There is always something good to salvage from a bad situation. If you look at things carefully, you haven’t lost much. As you read the dying pages of this article, you are instantly remembered of the massive plot of land you have procured at Mempeasem, near East Legon, where Abedi Pele and Daddy Lumba have their mansions. The likes of you has been able to afford an expensive wedding to a beautiful lady, who would have treated your marriage proposal with contempt if you were still in Ghana. Your folks back home, who have no idea how demeaning your job is, are happy that you are one of the privileged ones living abroad. And I nearly forgot, you recently sent home a good car, which is resting in your father’s garage, waiting for the eventual return of the student burger. Your degrees are also looking new, though it’s been a while since you graduated.
So what else?
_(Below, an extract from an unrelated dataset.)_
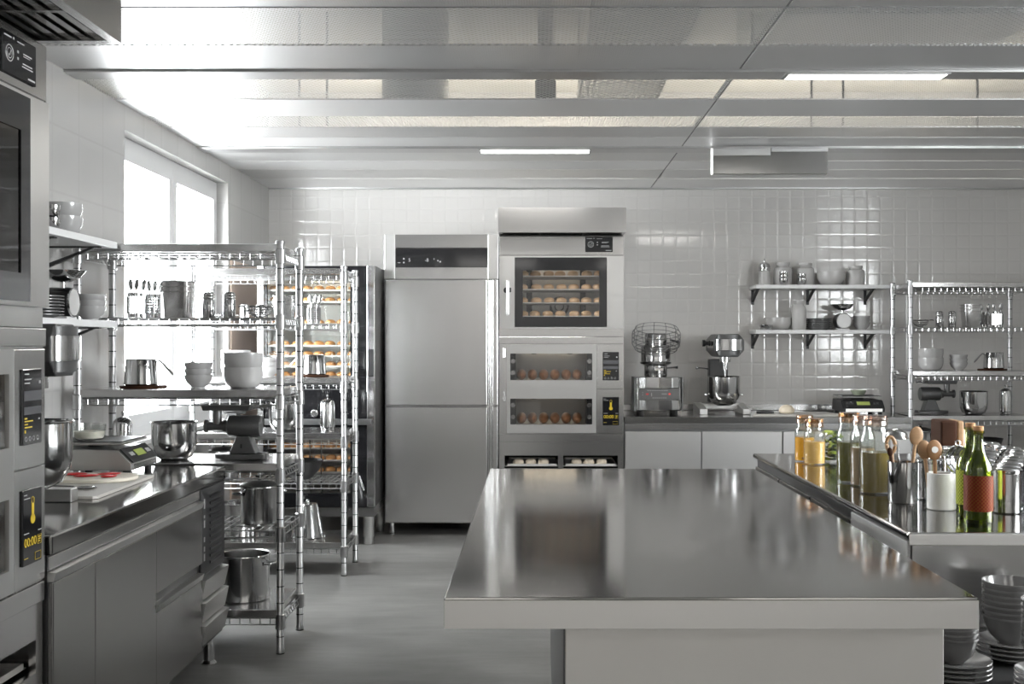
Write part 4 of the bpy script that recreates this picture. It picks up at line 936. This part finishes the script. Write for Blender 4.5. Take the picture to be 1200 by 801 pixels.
# upper left wall shelf
for k in range(2): place('bowlb2', mk('shelf_bowl', 'bowl', [(0, 0), (.04, 0), (.06, .012), (.076, .045), (.078, .08), (.074, .08), (.071, .046), (.055, .018), (0, .01)], CERGR, 32), (XL + .272 - .11, 4.83, Z1 + .055 * k), '%s of two grey bowls on the upper left wall shelf' % ('lower', 'upper')[k], 0, 'grey bowls on the left shelf')
for k in range(2): place('cup', mk_cup, (XL + .272 - .07, 4.62, Z1 + k * .05), '%s steel cup on the upper left wall shelf' % ('bottom', 'top')[k], 0, 'stacked steel cups')
o = mk('wide_bowl', 'bowl', bowl_prof(.085, .13), CERGR, 34)(); o.location = (XL + .09, 4.63, Z1); o['label'] = 'deep grey bowl behind the steel cups on the left wall shelf'

# ------------------------------------------------------------------ scales, mixers, juicer, boards
def digital_scale(kind):
    t = thing('digital_scale', '', 'digital scale')
    MB().prism([(-.0, .02), (-.0, .05), (.055, .105), (.31, .112), (.335, .02)], -.16, .16, 'x', .004, Matrix.Identity(4)).build('scale_body', STEELV if kind == 'steel' else BLKMAT, t)
    c = MB().prism([(-.0015, .051), (.054, .107), (.05, .111), (-.006, .055)], -.15, .15, 'x', .001).build('sloping_console', BLKMAT, t)
    a = math.atan2(.056, .0555)
    M = Matrix.Translation((0, .022, .0835)) @ Matrix.Rotation(a, 4, 'X')
    MB().box(-.05, .05, -.017, .017, .0015, .004, .001, M).build('lcd_screen', LCDG, c)
    m = MB()
    for x in (-.11, -.085, .085, .11): m.box(x - .009, x + .009, -.01, .01, .0015, .005, .002, M)
    m.build('buttons', GREY_L if kind == 'steel' else DIM_L, c)
    MB().box(-.14, .14, -.004, -.0005, .022, .046, .001).build('front_plate', EDGEST if kind != 'steel' else STEEL, t)
    MB().box(-.155, .155, .04, .335, .125, .137, .006).build('weighing_platform', STEELV, t)
    MB().box(-.15, .15, .045, .33, .1375, .1405, .002).build('platform_mat', BLKMAT, t)
    MB().cyl((0, .19, .11), .05, .0148, 20).build('load_post', BLKMAT, t)
    for x in (-.13, .13):
        for y in (.03, .29): MB().cyl((x, y, 0), .016, .0198, 14).build('foot', RUBBER, t)
    return t
o = digital_scale('steel'); o.location = (-1.675, 4.88, CZ + .0005); o.rotation_euler = (0, 0, PI / 2); o['label'] = 'steel-cased digital scale with green screen on the left counter'
o = digital_scale('black'); o.location = (X(1009.5, 8.75), 8.68, CZ + .0005); o['label'] = 'black digital scale with green screen on the back counter'
t = thing('glass_dish', 'round clear glass dish of cream on the steel-cased scale', 'dish', (-1.90, 4.85, CZ + .1415))
MB().lathe([(0, 0), (.056, 0), (.064, .012), (.068, .064), (.066, .065), (.061, .014), (0, .004)], n=36).build('dish_wall', GLASS, t)
MB().lathe([(0, .0045), (.054, .0045), (.0605, .014), (.063, .034), (0, .035)], n=36).build('cream', CREAM, t)
o = mk('green_glazed_bowl', 'bowl', [(0, 0), (.035, 0), (.05, .012), (.06, .036), (.063, .04), (.058, .039), (.047, .015), (0, .008)], CLAY, 32)(); o.location = (X(1009, 8.8), 8.87, CZ + .1415); o['label'] = 'small green-glazed bowl on the black digital scale'
def mixer():
    t = thing('stand_mixer', '', 'mixer')
    b = MB()
    for s in (-1, 1): b.prism([(-.2, .0), (.16, .0), (.16, .075), (.1, .075), (-.12, .045), (-.2, .045)], s * .165 - .03, s * .165 + .03, 'x', .003)
    b.box(-.15, .15, .04, .2, .03, .075, .004).build('forked_base', STEELV, t)
    MB().prism([(.14, .076), (.23, .076), (.2, .42), (.11, .42)], -.075, .075, 'x', .01).build('column', IRON, t)
    bw = MB().lathe([(0, .065), (.05, .066), (.09, .085), (.116, .13), (.122, .17), (.122, .285), (.127, .289), (.123, .292), (.118, .286), (.117, .17), (.11, .13), (.085, .092), (0, .073)], (0, -.13, 0), 40).build('mixing_bowl', POLISH, t)
    for s in (-1, 1): MB().cyl((s * .122, -.13, .15), .014, .02, 12, 'x', r2=.01).sph((s * .138, -.13, .15), .012).build('bowl_pin', CHROME, bw)
    MB().prism([(-.065, .44), (-.11, .49), (-.11, .57), (-.07, .615), (.08, .615), (.12, .57), (.12, .49), (.075, .44)], -.225, .19, 'y', .006, Matrix.Translation((.02, 0, 0))).build('head_housing', IRON, t)
    MB().prism([(.02 + .105 * math.cos(q), -.222 - .04 * math.sin(q)) for q in [PI * k / 12 for k in range(13)]], .492, .575, 'z').build('polished_nose', POLISH, t)
    MB().prism([(.02 + .09 * math.cos(q), -.222 - .032 * math.sin(q)) for q in [PI * k / 12 for k in range(13)]], .576, .606, 'z').prism([(.02 + .085 * math.cos(q), -.222 - .03 * math.sin(q)) for q in [PI * k / 12 for k in range(13)]], .455, .491, 'z').build('nose_caps', IRON, t)
    MB().prism([(-.112, .508), (-.112, .568), (-.1, .568), (-.1, .508)], -.2, .1, 'y', .002, Matrix.Translation((.02, 0, 0))).prism([(.122, .508), (.122, .568), (.112, .568), (.112, .508)], -.2, .1, 'y', .002, Matrix.Translation((.02, 0, 0))).build('side_trim', POLISH, t)
    MB().lathe([(0, 0), (.026, 0), (.026, .02), (.016, .03), (.016, .045), (.022, .05), (.022, .06), (0, .06)], (-.155, -.06, .545), 18, 'x').build('attachment_hub', BLACK, t)
    MB().cyl((.01, -.13, .40), .042, .06, 24).cyl((.01, -.13, .34), .022, .062, 18).cyl((.01, -.13, .15), .009, .19, 10).build('drive_shaft', POLISH, t)
    MB().tube([(.01 + .07 * math.cos(q), -.13, .19 + .08 * math.sin(q)) for q in [PI * .5 + 2 * PI * k / 18 for k in range(18)]], .006, 6, True).build('beater', POLISH, t)
    MB().tube([(-.075, .15, .34), (-.14, .12, .35), (-.17, .1, .35)], .006, 8).sph((-.175, .1, .35), .013).build('lift_lever', CHROME, t)
    return t
o = place('mixer', mixer, (X(847, 8.8), 8.88, CZ + .0005), 'stand mixer with steel bowl on the back counter', 0, 'stand mixers')
place('mixer', mixer, (-1.805, 3.80, CZ + .0005), 'stand mixer with steel bowl on the left counter by the ovens', PI / 2, 'stand mixers')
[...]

Well, if you ever read Ayi Kwei Armah’s Fragments, you would realize that the opening pages of the story talk of somebody who traveled long ago, but will return. Whatever goes up, will surely come down. You can’t keep renewing your stay in a foreign land, when a permanent life is guaranteed back home. You don’t have a choice, but to do as K.K Kabobo says: running away when nobody is pursing you.
If you are as free as me, there could be several other choices open to you. Recently, a publisher sent me a mail from Nigeria that he would like me to write a column for his magazine. That is the advantage of being a freelance journalist; you are free to go anywhere, like a medieval troubadour. So if you don’t hear from me again, I could well be in Nigeria. Oh Prof. Kofi Awoonor, how did you find such a fitting title for your novel: This Earth, my Brother!